En México, la prensa de izquierda —con gran ascendiente entre los jóvenes— apoya sin cortapisas a Maduro. En esos ámbitos, Leopoldo López resulta ser el instigador de la insurrección y no lo que es: un líder desarmado y ahora sometido a un juicio ilegal sobre cargos falsos y fabricados.
El poder de la ideología en Venezuela es explicable: en millones de personas perdura el convencimiento de que la obra social de Chávez fue tangible y de que si no hizo más por ellos fue porque se le atravesó la muerte. Otro factor es la dependencia directa de millones de venezolanos del erario, consecuencia del debilitamiento progresivo de la actividad empresarial y la inversión privada. Las simpatías de los países dependientes del petróleo venezolano tienen la misma raíz. El clientelismo tiene intereses creados en creer en el chavismo. Pero ¿cómo explicar la popularidad de la ideología chavista o sus variantes en países que no pertenecen a su órbita?
Aunque la Revolución cubana ha perdido su aura mítica, la democracia representativa y el liberalismo no han podido arraigar de manera definitiva en la cultura política de América Latina. Por eso el chantaje ideológico de Cuba y Venezuela funciona aún: nadie quiere parecer “de derecha” en un continente enamorado de la Revolución, donde los ídolos políticos no han sido demócratas como Rómulo Betancourt, sino redentores como Eva Perón, Che Guevara, Fidel Castro o Hugo Chávez. Octavio Paz señaló la razón de este anacronismo: tras la caída del muro de Berlín, sectores amplios de la izquierda latinoamericana se negaron a practicar la crítica del totalitarismo cubano. Y si no lo hicieron con Cuba, menos lo hacen con esa versión derivada que es la Revolución Bolivariana.
Debido a esta falta de autocrítica, hoy en México vivimos una paradoja. El movimiento de 1968 fue una hazaña de los estudiantes y de las corrientes políticas e intelectuales de izquierda. Los estudiantes fueron masacrados por el Gobierno de Díaz Ordaz y grandes líderes de izquierda fueron encarcelados. Hoy, no pocos herederos de esa izquierda defienden las acciones represoras del Gobierno venezolano, que son equiparables a las de Díaz Ordaz. Hoy muchos herederos de esa izquierda han volteado la espalda a la democracia.

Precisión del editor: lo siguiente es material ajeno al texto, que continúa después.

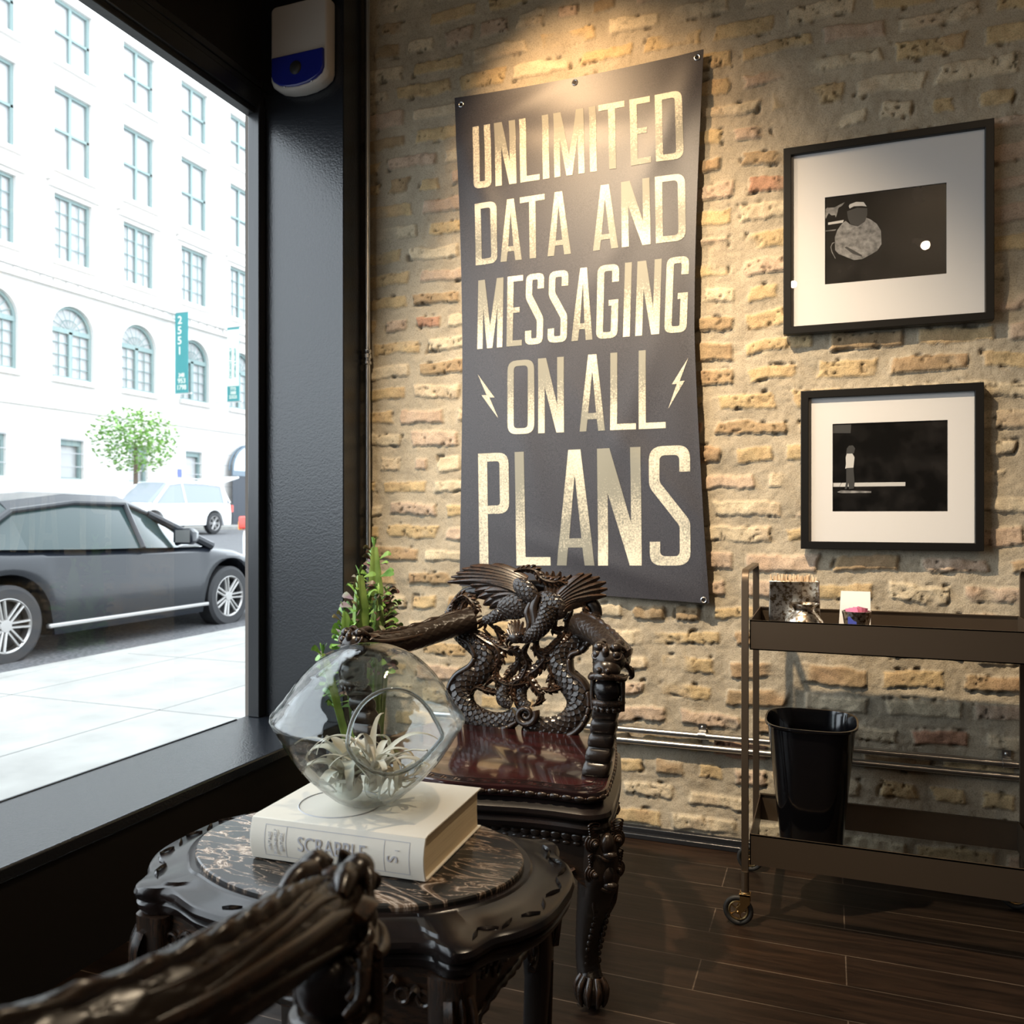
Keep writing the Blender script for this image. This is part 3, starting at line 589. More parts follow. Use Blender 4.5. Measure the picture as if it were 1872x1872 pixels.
# back: two entwined dragon bodies
bk = MB()
LB = [(470, 420), (500, 500), (545, 590), (650, 680), (706, 765), (668, 850), (590, 905), (540, 970), (540, 1050), (580, 1125), (660, 1175), (760, 1200), (850, 1190), (915, 1150)]
RBp = [(1440, 450), (1405, 560), (1330, 640), (1235, 700), (1195, 785), (1225, 860), (1285, 930), (1340, 1010), (1350, 1090), (1310, 1170), (1230, 1222), (1130, 1235), (1040, 1215), (985, 1165)]
for path in (LB, RBp):
    P, rr_ = smooth_path(cbp(path), [.020, .024, .026, .028, .029, .029, .032, .034, .033, .031, .028, .025, .023, .020], 32)
    bk.tube(P, rr_, 100, (.66, 1.0), (0, -1, 0), scales(.0125, 11, .24))
for path in ([(440, 430), (470, 520), (520, 600), (600, 660), (636, 745), (600, 815), (510, 875), (462, 960), (466, 1060), (505, 1160), (580, 1232), (700, 1250), (830, 1240), (920, 1195)],
             [(1480, 480), (1440, 600), (1370, 700), (1290, 740), (1290, 850), (1370, 920), (1412, 1010), (1412, 1110), (1370, 1210), (1290, 1280), (1180, 1298), (1070, 1280), (960, 1235)]):
    P, rr_ = smooth_path(cbp(path, -.004), [.006]+[.0115]*12+[.008], 12)
    bk.tube(P, rr_, 14, (1.5, .85), (0, -1, 0), lambda L, a: .12*(1 if (L/.022) % 1 > .08 else -.6))
# spiral scroll at the bottom centre
sp_ = []
for i in range(60):
    a = -.4+i/59*math.pi*3.3; r_ = 74*(1-i/59*.86); sp_.append((978+r_*math.cos(a), 1148-r_*math.sin(a)*-1))
bk.tube(cbp(sp_, -.022), [.011*(1-.6*i/59) for i in range(60)], 12, (1.2, 1), (0, -1, 0))
bk.ball(CB(978, 1148, -.006), .024, (1, .5, 1), 12)
for pts, w_ in ([((520, 330), (478, 420), (485, 520), (530, 640)), 20], [((640, 330), (560, 380), (540, 470), (600, 560), (650, 640)), 26], [((590, 470), (610, 570), (700, 640), (780, 690), (800, 780), (745, 850)), 30],
                [((690, 560), (760, 650), (840, 700), (920, 720), (935, 790), (880, 850), (850, 900), (880, 960)), 24], [((1010, 640), (965, 720), (990, 800), (955, 890), (900, 930), (885, 1010), (925, 1085)), 24],
                [((1120, 560), (1050, 640), (1060, 720), (1110, 760), (1060, 830), (1000, 880), (1040, 960), (1080, 1020), (1035, 1085)), 26], [((1190, 480), (1170, 560), (1240, 590), (1190, 670), (1110, 720), (1010, 690)), 26],
                [((1300, 430), (1260, 510), (1290, 600), (1200, 690), (1150, 770), (1110, 790)), 24], [((1370, 390), (1390, 470), (1330, 560), (1350, 640)), 22], [((800, 760), (775, 870), (820, 930), (900, 945), (990, 930)), 20],
                [((1090, 965), (1150, 985), (1230, 960)), 15], [((600, 1010), (640, 960), (720, 985), (800, 1000), (840, 1000)), 16], [((1130, 800), (1160, 860), (1150, 930), (1200, 980)), 20], [((760, 540), (800, 590), (820, 660)), 20],
                [((700, 950), (760, 900), (800, 1000)), 14], [((1020, 1090), (1090, 1050), (1080, 990)), 12]):
    leafy(bk, pts, w_*1.05)
bk.tube(cbp([(850, 950), (820, 1000), (830, 1050), (880, 1080)], -.01), [.012, .018, .018, .012], 60, (.7, 1), (0, -1, 0), scales(.008, 8, .22), sub=20)
bk.tube(cbp([(970, 940), (940, 1000), (950, 1070), (1000, 1100)], .0), [.012, .018, .018, .014], 60, (.6, 1), (0, -1, 0), scales(.008, 8, .22), sub=20)
# crest rail carrying both shoulders
bk.tube(cbp([(455, 440), (560, 330), (700, 300), (900, 280), (1100, 280), (1300, 330), (1430, 400), (1460, 480)], .012), [.012, .020, .022, .022, .022, .020, .024, .018], 16, (.7, 1), (0, -1, 0), sub=6)
bk.build('backrest', WD, chair, off=O1, angle=50)

# phoenix carved on the crest
ph = MB()
def feather(a, c, b_, w_, dy0=-.03, dy1=-.012, th=.006):
    n_ = 9; P = []
    for i in range(n_):
        t = i/(n_-1); x = a[0]*(1-t)**2+2*c[0]*t*(1-t)+b_[0]*t*t; y = a[1]*(1-t)**2+2*c[1]*t*(1-t)+b_[1]*t*t; P.append(CB(x, y, dy0+(dy1-dy0)*t))
    ph.blade(P, [w_*PX*1.45*q for q in (.55, .8, .95, 1, 1, .98, .9, .75, .25)], th, (0, -1, 0), -.4)
    ph.tube([p+Vector((0, -.004, 0)) for p in P], [.0012]*8+[.0005], 5)
for i, (b_, w_) in enumerate([((740, 128), 34), ((600, 130), 36), ((545, 150), 36), ((505, 178), 38), ((470, 205), 40), ((445, 240), 42), ((520, 240), 40), ((600, 236), 40)]):
    feather((990-i*6, 215+i*16), (820-i*6, 128+i*15), b_, w_*1.15, -.030-.003*i, -.014)
for i, b_ in enumerate([(600, 262), (632, 300), (655, 345), (690, 395), (735, 420), (790, 430)]):
    feather((930-i*4, 290+i*18), (770, 240+i*26), b_, 62, -.034-.002*i, -.018)
for i, b_ in enumerate([(700, 300), (740, 345), (790, 385), (850, 400)]):
    feather((960, 320+i*16), (840, 285+i*22), b_, 52, -.044-.002*i, -.03)
for i, b_ in enumerate([(1122, 170), (1165, 165), (1215, 168), (1245, 200), (1290, 190)]):
    feather((1150+i*14, 400), (1110+i*26, 270), b_, 40, -.028, -.012)
for i, b_ in enumerate([(1375, 180), (1430, 184), (1485, 205), (1528, 240), (1537, 285), (1530, 332), (1450, 345), (1390, 385)]):
    feather((1185+i*8, 340+i*14), (1290, 240+i*19), b_, 44, -.036-.001*i, -.014)
def cover(c, rx, rz, ang, dy, th, p, q):
    """scaled swelling body part"""
    d = Vector((math.cos(ang), math.sin(ang))); pts = [(c[0]+d.x*rx*t, c[1]+d.y*rx*t) for t in np.linspace(-1, 1, 90)]
    rad = [max(.12, math.sqrt(max(0, 1-t*t)))*rz*PX for t in np.linspace(-1, 1, 90)]
    ph.tube(cbp(pts, dy), rad, 90, (th, 1), (0, -1, 0), scales(p, q, .22))
cover((980, 300), 110, 58, .75, -.050, .45, .011, 12)
cover((900, 410), 120, 75, -.1, -.040, .35, .012, 14)
cover((1150, 400), 125, 78, .5, -.036, .45, .012, 14)
ph.tube(cbp([(1140, 400), (1120, 480), (1070, 560), (1000, 610), (930, 622)], -.045), [.026, .025, .022, .017, .013], 80, (.8, 1), (0, -1, 0), scales(.008, 11, .20), sub=26)
ph.tube(cbp([(1060, 330), (1030, 420), (1040, 520), (1010, 590)], -.052), [.010, .013, .012, .005], 12, (.6, 1), (0, -1, 0), sub=6)
ph.tube(cbp([(1010, 380), (985, 450), (1000, 520), (985, 575)], -.052), [.006, .009, .009, .004], 10, (.6, 1), (0, -1, 0), sub=6)
ph.ball(CB(910, 620, -.052), .019, (1.25, .8, .9), 16)
ph.blade(cbp([(900, 600), (860, 628), (845, 660), (858, 690)], -.055), [.018, .016, .010, .001], .007, (0, -1, 0), -.3, sub=4)
ph.blade(cbp([(890, 645), (868, 668), (880, 690)], -.050), [.012, .008, .001], .005, (0, -1, 0), -.3, sub=4)
ph.ball(CB(933, 600, -.070), .0048, n=8); ph.ring(CB(933, 600, -.067), .0068, .0016, 20, 6, Matrix.Rotation(math.pi/2, 3, 'X'))
for i, b_ in enumerate([(862, 520), (880, 505), (905, 500), (930, 497), (962, 512), (985, 560)]): feather((885+i*14, 600), (860+i*18, 555), b_, 24, -.060, -.045, .005)
for i, b_ in enumerate([(850, 560), (832, 600)]): feather((880, 610), (860, 590), b_, 18, -.055, -.045, .004)
ph.tube(cbp([(900, 440), (800, 460), (740, 490), (690, 500)], -.030), [.016, .018, .014, .010], 70, (.8, 1), (0, -1, 0), scales(.008, 9, .22), sub=26)
for b_ in ((640, 520), (650, 560), (700, 560), (770, 560)): feather((720, 490), (690, 500), b_, 26, -.028, -.016, .006)
leafy(ph, ((900, 165), (960, 150), (1040, 158), (1090, 215), (1170, 240), (1220, 235), (1285, 272)), 24, -.024)
leafy(ph, ((480, 380), (560, 330), (640, 420), (600, 480)), 22, -.020)
ph.build('phoenix_carving', WD, chair, off=O1, angle=50)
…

El apoyo al chavismo es, en el fondo, un derivado del prestigio menguado, pero extrañamente vivo de la Revolución cubana. Estar contra ella es estar con “el Imperio”. Que Cuba sigue siendo una meca de la ideología latinoamericana se comprobó cuando en la reciente Cumbre de la Comunidad de Estados Latinoamericanos y Caribeños (Celac), celebrada los días 28 y 29 de enero de 2014 en La Habana, prácticamente ningún presidente faltó. Y Fidel fue proclamado “guía político y moral de América”. En esa cumbre, por cierto, todos los participantes (incluida Cuba) firmaron respetar los derechos humanos. Su firma vale el papel en que está escrita.

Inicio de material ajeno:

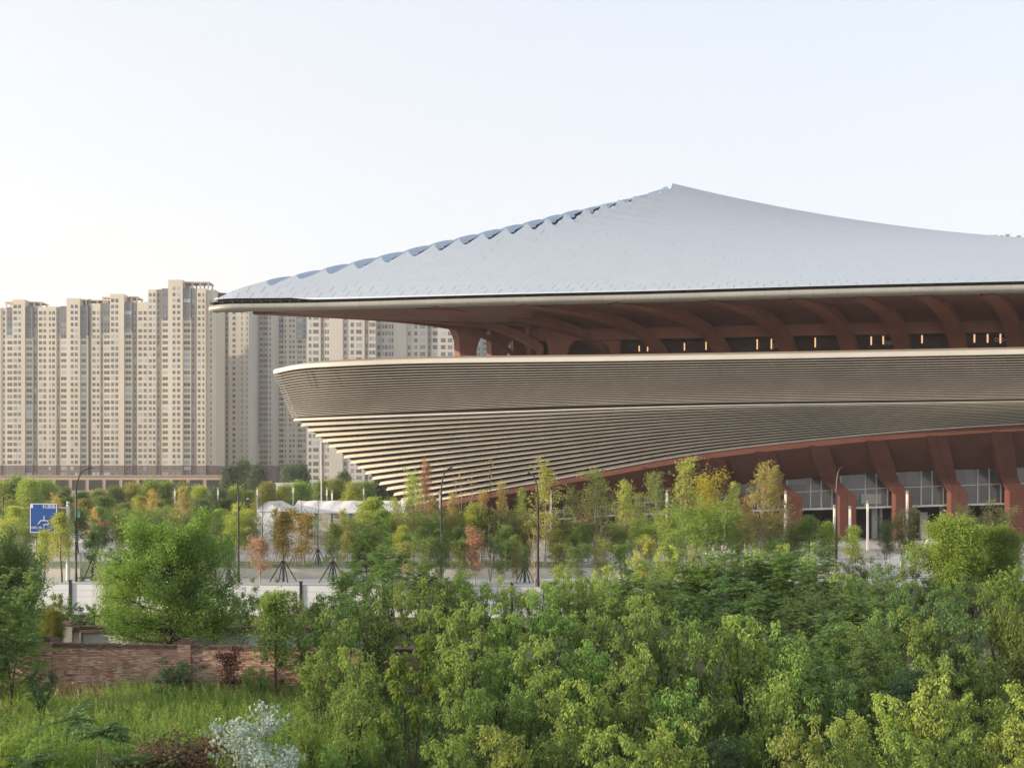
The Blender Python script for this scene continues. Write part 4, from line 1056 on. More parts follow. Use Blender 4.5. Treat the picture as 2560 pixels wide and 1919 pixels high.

Pero más importante que la ideología son los fríos intereses materiales. En este sentido, la postura de Brasil es tan paradigmática como cínica: las oportunidades económicas (turísticas, energéticas, sobre todo) que se abren en Cuba después de la eventual muerte de los hermanos Castro son demasiado importantes como para tomar posturas idealistas y arriesgar la estabilidad de la isla. Y esa estabilidad implica mantener intacta la alianza entre Venezuela y Cuba. Solo así se explica que Dilma Rousseff, que en su juventud fue una estudiante torturada por los militares, ahora apoye a un Gobierno cuyas fuerzas policiacas emboscadas reprimen estudiantes.
Esta lógica es ajena a los estudiantes venezolanos. Aquilatan el valor de la libertad porque —a diferencia de sus coetáneos en otros países de la zona— la ven seriamente amenazada. Saben que en el mundo prevalece y avanza la democracia. No tienen pensado emigrar del país. Pero América Latina —sus Gobiernos, sus instituciones, sus congresos, sus intelectuales y aun sus estudiantes— es ingrata con Venezuela. El país que en gran medida la liberó hace 200 años, hoy lucha solo por su libertad.